Lecture Seven | Lecture Eight

Lectures

I feel like the lectures are abit chaotic.

For starters, TWO lectures of the same course, on the same day!? Aaah let the information from the first lecture settle in my brain for at least a day - ah well.

Secondly, the lecture is like a launchpad - which springs you into your own tangential investigations of the raised ideas and points. Self learning and research is great - if you have time - which I do not.

Extended Security | Social Engineering

The extended security group for this week presented the topic of Social Engineering - “hacking the human” as you would call it.

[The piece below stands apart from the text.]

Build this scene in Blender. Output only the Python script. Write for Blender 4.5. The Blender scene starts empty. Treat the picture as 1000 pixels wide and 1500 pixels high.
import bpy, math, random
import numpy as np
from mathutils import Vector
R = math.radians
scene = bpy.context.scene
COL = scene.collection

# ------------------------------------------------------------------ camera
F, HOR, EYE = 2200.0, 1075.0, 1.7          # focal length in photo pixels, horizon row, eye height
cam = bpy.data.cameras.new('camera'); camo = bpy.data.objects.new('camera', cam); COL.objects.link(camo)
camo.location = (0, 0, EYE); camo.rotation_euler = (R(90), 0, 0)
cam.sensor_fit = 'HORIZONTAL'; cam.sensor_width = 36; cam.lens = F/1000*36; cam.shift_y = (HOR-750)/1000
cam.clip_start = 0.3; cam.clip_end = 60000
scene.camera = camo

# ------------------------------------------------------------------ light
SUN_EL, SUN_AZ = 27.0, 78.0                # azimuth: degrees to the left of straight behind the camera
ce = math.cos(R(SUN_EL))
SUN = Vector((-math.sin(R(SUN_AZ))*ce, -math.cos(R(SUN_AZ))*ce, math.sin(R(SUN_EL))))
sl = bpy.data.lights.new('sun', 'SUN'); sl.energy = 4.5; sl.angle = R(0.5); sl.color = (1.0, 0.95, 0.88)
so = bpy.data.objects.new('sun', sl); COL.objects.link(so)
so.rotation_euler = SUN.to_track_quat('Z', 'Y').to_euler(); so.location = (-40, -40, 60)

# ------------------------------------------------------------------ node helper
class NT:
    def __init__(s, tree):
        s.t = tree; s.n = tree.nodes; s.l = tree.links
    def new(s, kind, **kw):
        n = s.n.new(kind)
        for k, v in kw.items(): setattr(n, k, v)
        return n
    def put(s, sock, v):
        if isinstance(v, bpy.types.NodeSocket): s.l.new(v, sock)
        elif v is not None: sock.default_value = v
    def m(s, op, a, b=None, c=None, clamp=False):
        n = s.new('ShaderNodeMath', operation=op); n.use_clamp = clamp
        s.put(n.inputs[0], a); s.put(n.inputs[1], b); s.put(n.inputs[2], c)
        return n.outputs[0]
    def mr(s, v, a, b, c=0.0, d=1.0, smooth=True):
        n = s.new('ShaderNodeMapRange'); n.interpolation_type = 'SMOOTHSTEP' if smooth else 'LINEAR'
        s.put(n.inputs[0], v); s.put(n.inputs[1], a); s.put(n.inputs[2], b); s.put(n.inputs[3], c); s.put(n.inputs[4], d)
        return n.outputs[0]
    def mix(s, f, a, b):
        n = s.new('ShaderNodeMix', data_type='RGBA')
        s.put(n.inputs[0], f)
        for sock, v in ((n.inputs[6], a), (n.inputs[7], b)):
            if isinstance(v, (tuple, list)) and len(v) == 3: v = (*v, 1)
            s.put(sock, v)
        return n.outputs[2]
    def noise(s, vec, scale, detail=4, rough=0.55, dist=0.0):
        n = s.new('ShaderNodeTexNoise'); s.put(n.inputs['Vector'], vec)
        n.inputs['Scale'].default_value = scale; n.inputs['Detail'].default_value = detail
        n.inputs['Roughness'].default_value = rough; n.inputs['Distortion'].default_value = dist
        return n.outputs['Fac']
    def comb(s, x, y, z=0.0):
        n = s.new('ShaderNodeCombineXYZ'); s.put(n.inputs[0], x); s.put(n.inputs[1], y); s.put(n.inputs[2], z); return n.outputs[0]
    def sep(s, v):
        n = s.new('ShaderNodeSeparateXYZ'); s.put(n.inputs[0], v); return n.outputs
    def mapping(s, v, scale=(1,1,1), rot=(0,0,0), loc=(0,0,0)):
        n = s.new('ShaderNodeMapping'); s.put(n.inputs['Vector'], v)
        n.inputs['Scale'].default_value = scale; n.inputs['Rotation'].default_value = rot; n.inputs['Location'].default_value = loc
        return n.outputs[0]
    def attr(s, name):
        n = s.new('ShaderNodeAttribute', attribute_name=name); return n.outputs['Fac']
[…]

Humans are often the weakest link in the line of defense.
We just love to open random files, leak details inadvertently, and keep doors open for random people.

Ya’ll we dumb.

Case Study: The Secret Project

External security, internal security, physical security, digital security, meta security, security for the security…

This week, we were given time to individually think how to secure a site for a secret research lab - It’s cool to see how everyone had different (and possibly even conflicting ideas) about how to keep the site secure.

My top ideas were to:

1) Time-lock the access to the system (only able to access data during working hours
2) Keep the external appearance of the research building modest - don’t hold up signs saying “Break into me”, but also don’t hold up signs saying “You can’t break into me”
3) Surveillance (security cameras + nearby response unit)

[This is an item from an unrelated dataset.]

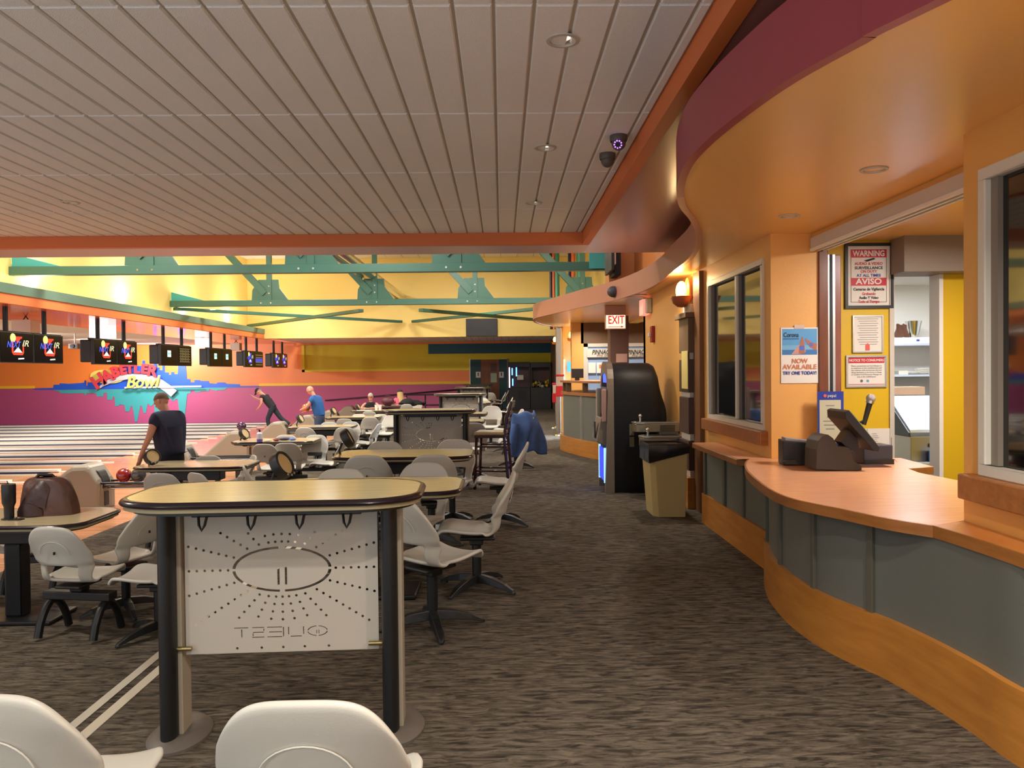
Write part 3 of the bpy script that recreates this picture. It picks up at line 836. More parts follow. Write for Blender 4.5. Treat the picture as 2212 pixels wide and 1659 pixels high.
for y, lab in ((9.75, 'glossy settee table beside the man in navy, with a bright reflection'), (13.15, 'settee table with a sanitizer bottle and clutter on it'), (16.5, 'settee table with a yellow reflection, below the man in blue'),
               (19.9, 'settee table before the seated woman, with an empty dark edge'), (23.3, 'settee table at which the woman in black sits, with two paper cups'), (26.7, 'settee table by the woman in the pink shirt')):
    again(s0, (-3.80, y, ZL), 0, lab)

# drum shaped scoring consoles on curved arms
def make_console(loc, rz, label):
    t = thing('scoring_console', label, 'console', loc, rz, 'round scoring consoles at the table ends')
    A = Matrix.Rotation(math.radians(-28), 4, 'Y') @ Matrix.Rotation(math.radians(90), 4, 'Y')
    T_ = Matrix.Translation((0, 0, .17))
    mb = MB(); mb.X = T_ @ A; mb.lathe([(0, -.05), (.10, -.05), (.125, -.035), (.13, .0), (.13, .05), (.118, .062), (.105, .055), (.105, .04)], n=30)
    mb.build('drum_shell', M_BLACKP, t)
    mb = MB(); mb.X = T_ @ A; mb.lathe([(0, .046), (.104, .044)], n=30); mb.build('pale_face', mat('console_face', (214, 188, 130), .5, bump=.4, bscale=90), t)
    mb = MB(); mb.X = T_ @ A
    for k in range(3):
        a = math.radians(-26 + 26 * k); mb.ball((.125 * math.cos(a) , .125 * math.sin(a), .058), .014, 8, (1, 1, .5))
    mb.build('button', M_POSTGR, t)
    MB().tube([(-.06, 0, .12), (-.10, 0, .02), (-.08, 0, -.06), (.0, 0, -.09), (.08, 0, -.08)], .016, 10).build('arm', M_BLACK, t)
    return t
def console_at(px, py, Y, label, rz=25):
    p = at_y(px, py, Y); p.z -= .17 * .76
    global _con
    if _con is None: _con = make_console(p, math.radians(rz), label); _con.scale = (.76, .76, .76)
    else: again(_con, p, math.radians(rz), label)
_con = None
console_at(607, 1006, 5.55, 'black drum console with a speckled tan face, rising behind the tall table top', -14)
console_at(749, 948, 7.8, 'black drum console leaning at the end of the second low walkway table', 4)
console_at(328, 988, 9.6, 'black drum console with a yellow face in front of the man in navy', -38)
console_at(527, 938, 13.1, 'drum console beside the purple ball on the hood', -20)
console_at(648, 905, 16.4, 'drum console next to the dark green ball', -12)
console_at(720, 888, 19.8, 'small drum console beside the far purple ball', -20)
console_at(773, 879, 23.2, 'far drum console beside the seated woman in black', -10)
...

Aaah, it’s a Pandora’s box.

There were many interesting ideas proposed by my peers, you can read more here.

Weakness of the Week

This week we glanced at the topic of Moral Hazards.
Doing (or not doing) something when your morality disagrees with your duty.

Would you be as so trigger-happy, or would you hold the line?

Hashes

Add a tad of modulo here, a touch of badly written code there, and voila - a vulnerable hash function!

We learnt about cryptographic hashes and its desired properties:

  • Fixed length - A hash always has the same length
  • One way - Extremely difficult to reverse a hash back to an input
  • Uniqueness - Only a single input can produce a certain output
  • Avalanche effect - A small change in input produces a large change in the output

A few of the attacks on hashing functions are:

  • Preimage attack - Given h(m), we are able to find m
  • Second preimage attack - Given m, we can find m’ where h(m) = h(m’)
  • Collision attack - Find m and m’ where h(m) = h(m’)
  • Length extension attack - Generating the hash of appended data by using the previous hash result

Message Authentication Codes validate the integrity of data, and often use cryptographic hash functions in their implementation. However as they are vulnerable to the above attacks.

Nowadays, we often use Hash-based Message Authentication Codes (HMAC) instead, which has the functionality HMAC = hash(key + hash(key + message)).

Something Awesome

I got my ‘custom’ network layer protocol working!

I’ve been dealing with the HTTP / WebSocket protocol so often these days that I had forgotten that TCP is stream-based, meaning that my payloads were combined in the buffer, and it was up to me to split the payloads into their own packets myself.

You won’t really see any ‘Wow’ outcome from this feat - but it’s a crucial cornerstone to the rest of the project.